Ob die Geheimdienste die Welt davor wirklich nicht bewahren können? Und was, mit Blick auf die Folgen des Anschlags vom 11. September 2001 in New York, ein solcher digitaler Terror auslösen würde? Wer mit diesen Fragen auf die Entwicklungen im 21. Jahrhundert blickt, dem kann durchaus bange werden.
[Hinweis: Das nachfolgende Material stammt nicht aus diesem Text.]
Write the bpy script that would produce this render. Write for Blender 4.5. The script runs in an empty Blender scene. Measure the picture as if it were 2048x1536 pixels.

Kasperskys Landsmann Isaac Asimov, Wissenschaftler und Science-Fiction-Autor, hatte im Jahr 1942 bereits in einer Kurzgeschichte („Runaround“) die sogenannten Robotergesetze aufgestellt:
„1. Ein Roboter darf kein menschliches Wesen (wissentlich) verletzen oder durch Untätigkeit (wissentlich) zulassen, dass einem menschlichen Wesen Schaden zugefügt wird. / 2. Ein Roboter muss den ihm von einem Menschen gegebenen Befehlen gehorchen – es sei denn, ein solcher Befehl würde mit Regel eins kollidieren. / 3. Ein Roboter muss seine Existenz beschützen, solange dieser Schutz nicht mit Regel eins oder zwei kollidiert.“
Diese Gesetze waren freilich für die programmierenden Menschen gedacht. Und Asimov fügte in einer späteren Version noch ein „nulltes Gesetz“hinzu: „0. Ein Roboter darf die Menschheit nicht verletzen oder durch Passivität zulassen, dass die Menschheit zu Schaden kommt.“Unter der Bedingung, von der Menschheit Schaden abzuwenden, dürfe in der Folge ein Roboter auch gegen einen einzelnen Menschen vorgehen. Er hielt es demnach für möglich, dass die Maschinen auch unsere Rettung sein können. Wollen wir mit ihm hoffen?